最高裁判所第二小法廷 昭和30年(オ)847号 判決 1960年5月06日
主文
本件上告を棄却する。
上告費用は上告人の負担とする。
理由
上告代理人富川信寿の上告理由第一点について。
本件は、被上告人が上告人から賃借していた原判示家屋につき支払つた賃料は、地代家賃統制令による統制額を超えるものであつたものとして、右超過額の返還を求めるものであるところ、原審は、昭和二四年一〇月一日から昭和二五年七月三一日までの賃料については、被上告人は約定賃料額の請求を拒否して来たが、昭和二五年七月にいたり上告人から内容証明郵便による支払の催告をうけたので、その統制額を超えるものであることを熟知しながらも、将来の債務不履行による責を問われることあるべきをおそれ、「後日超過部分については、返還請求をなすべき」旨を特に留保して、やむをえず上告人の請求する金額を支払つた事実を確定した上、右期間内における統制額を超える額である一ケ月三〇〇円の割合の金員の合計三、〇〇〇円は、被上告人において上告人に対し不当利得としてその返還を請求する権利がある旨判断したものであつて、原判決挙示の証拠によれば、原審の前記事実認定はこれを肯認することができる。
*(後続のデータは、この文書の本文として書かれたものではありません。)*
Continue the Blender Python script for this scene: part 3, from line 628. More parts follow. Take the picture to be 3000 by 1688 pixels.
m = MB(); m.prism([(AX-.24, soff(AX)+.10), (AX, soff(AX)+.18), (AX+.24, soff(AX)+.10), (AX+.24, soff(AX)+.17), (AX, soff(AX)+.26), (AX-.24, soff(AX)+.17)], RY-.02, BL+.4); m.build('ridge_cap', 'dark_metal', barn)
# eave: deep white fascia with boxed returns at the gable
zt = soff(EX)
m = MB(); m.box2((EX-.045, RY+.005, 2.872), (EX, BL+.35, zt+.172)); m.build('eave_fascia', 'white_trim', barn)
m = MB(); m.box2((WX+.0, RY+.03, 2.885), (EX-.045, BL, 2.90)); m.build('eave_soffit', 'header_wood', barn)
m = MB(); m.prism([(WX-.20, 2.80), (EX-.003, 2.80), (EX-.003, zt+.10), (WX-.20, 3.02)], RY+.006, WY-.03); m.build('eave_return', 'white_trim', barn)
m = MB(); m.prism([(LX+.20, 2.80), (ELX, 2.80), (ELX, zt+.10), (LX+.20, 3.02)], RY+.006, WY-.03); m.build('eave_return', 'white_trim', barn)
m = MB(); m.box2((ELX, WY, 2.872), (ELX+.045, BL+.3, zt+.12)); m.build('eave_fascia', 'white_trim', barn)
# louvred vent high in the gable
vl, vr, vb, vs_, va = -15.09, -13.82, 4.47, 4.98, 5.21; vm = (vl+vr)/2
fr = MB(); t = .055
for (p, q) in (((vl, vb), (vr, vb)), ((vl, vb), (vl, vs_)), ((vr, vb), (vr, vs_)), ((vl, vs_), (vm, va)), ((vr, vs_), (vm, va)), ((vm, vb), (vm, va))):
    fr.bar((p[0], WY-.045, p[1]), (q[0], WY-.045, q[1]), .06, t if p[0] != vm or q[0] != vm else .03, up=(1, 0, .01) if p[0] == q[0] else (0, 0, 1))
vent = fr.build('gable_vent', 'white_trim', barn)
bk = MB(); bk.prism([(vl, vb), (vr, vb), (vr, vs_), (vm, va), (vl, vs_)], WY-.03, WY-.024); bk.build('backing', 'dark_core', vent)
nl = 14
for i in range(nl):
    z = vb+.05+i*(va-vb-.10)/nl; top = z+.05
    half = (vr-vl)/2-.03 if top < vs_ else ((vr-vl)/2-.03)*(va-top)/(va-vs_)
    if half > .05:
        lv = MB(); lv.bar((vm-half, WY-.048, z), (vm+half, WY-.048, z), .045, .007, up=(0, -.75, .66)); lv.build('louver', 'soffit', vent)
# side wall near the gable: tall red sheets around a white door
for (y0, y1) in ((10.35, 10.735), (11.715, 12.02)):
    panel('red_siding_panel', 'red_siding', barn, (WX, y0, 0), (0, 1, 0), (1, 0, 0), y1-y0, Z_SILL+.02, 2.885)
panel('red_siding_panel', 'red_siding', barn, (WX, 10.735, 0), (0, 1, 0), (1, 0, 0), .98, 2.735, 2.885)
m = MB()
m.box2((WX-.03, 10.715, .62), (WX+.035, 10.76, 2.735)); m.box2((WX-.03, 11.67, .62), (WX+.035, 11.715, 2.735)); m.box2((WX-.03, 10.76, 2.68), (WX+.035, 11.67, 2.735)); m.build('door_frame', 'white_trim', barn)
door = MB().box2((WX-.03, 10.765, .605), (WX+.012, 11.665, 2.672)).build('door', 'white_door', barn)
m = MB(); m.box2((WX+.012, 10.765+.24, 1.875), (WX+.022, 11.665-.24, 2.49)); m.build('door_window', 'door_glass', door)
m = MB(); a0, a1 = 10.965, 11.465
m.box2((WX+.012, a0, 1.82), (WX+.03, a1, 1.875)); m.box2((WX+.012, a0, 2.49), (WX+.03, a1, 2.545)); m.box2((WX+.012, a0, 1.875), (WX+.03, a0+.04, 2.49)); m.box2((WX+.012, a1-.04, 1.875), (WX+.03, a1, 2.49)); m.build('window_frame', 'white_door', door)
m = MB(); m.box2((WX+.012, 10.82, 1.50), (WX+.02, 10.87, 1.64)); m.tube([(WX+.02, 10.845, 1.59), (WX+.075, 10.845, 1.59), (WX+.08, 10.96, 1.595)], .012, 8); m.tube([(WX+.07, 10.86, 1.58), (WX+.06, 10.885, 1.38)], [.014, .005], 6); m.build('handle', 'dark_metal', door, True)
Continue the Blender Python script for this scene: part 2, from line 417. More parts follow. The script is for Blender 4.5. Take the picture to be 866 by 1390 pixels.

そして該事実関係によれば、本件においては、民法七〇五条はその適用を見ないものと認めるのが相当である。けだし、同条にいう「債務ノ弁済」は、給付が任意になされたものであることを要するところ(大正六年一二月一一日大審院民事判決録二三輯二〇七五頁参照)、被上告人は後日の返還請求を留保し、やなをえず弁済をしたものであつて、右給付は任意になされたものということはできないからである。それゆえに、原審が前記金額の範囲で被上告人の不当利得返還請求を認容したのは正当であるというべく、所論は、原審の認定に副わない事実を前提として原判決を非難するに帰し、採用することはできない。
よつて、民訴三九六条、三八四条、九五条、八九条に従い、裁判官全員の一致で、主文のとおり判決する。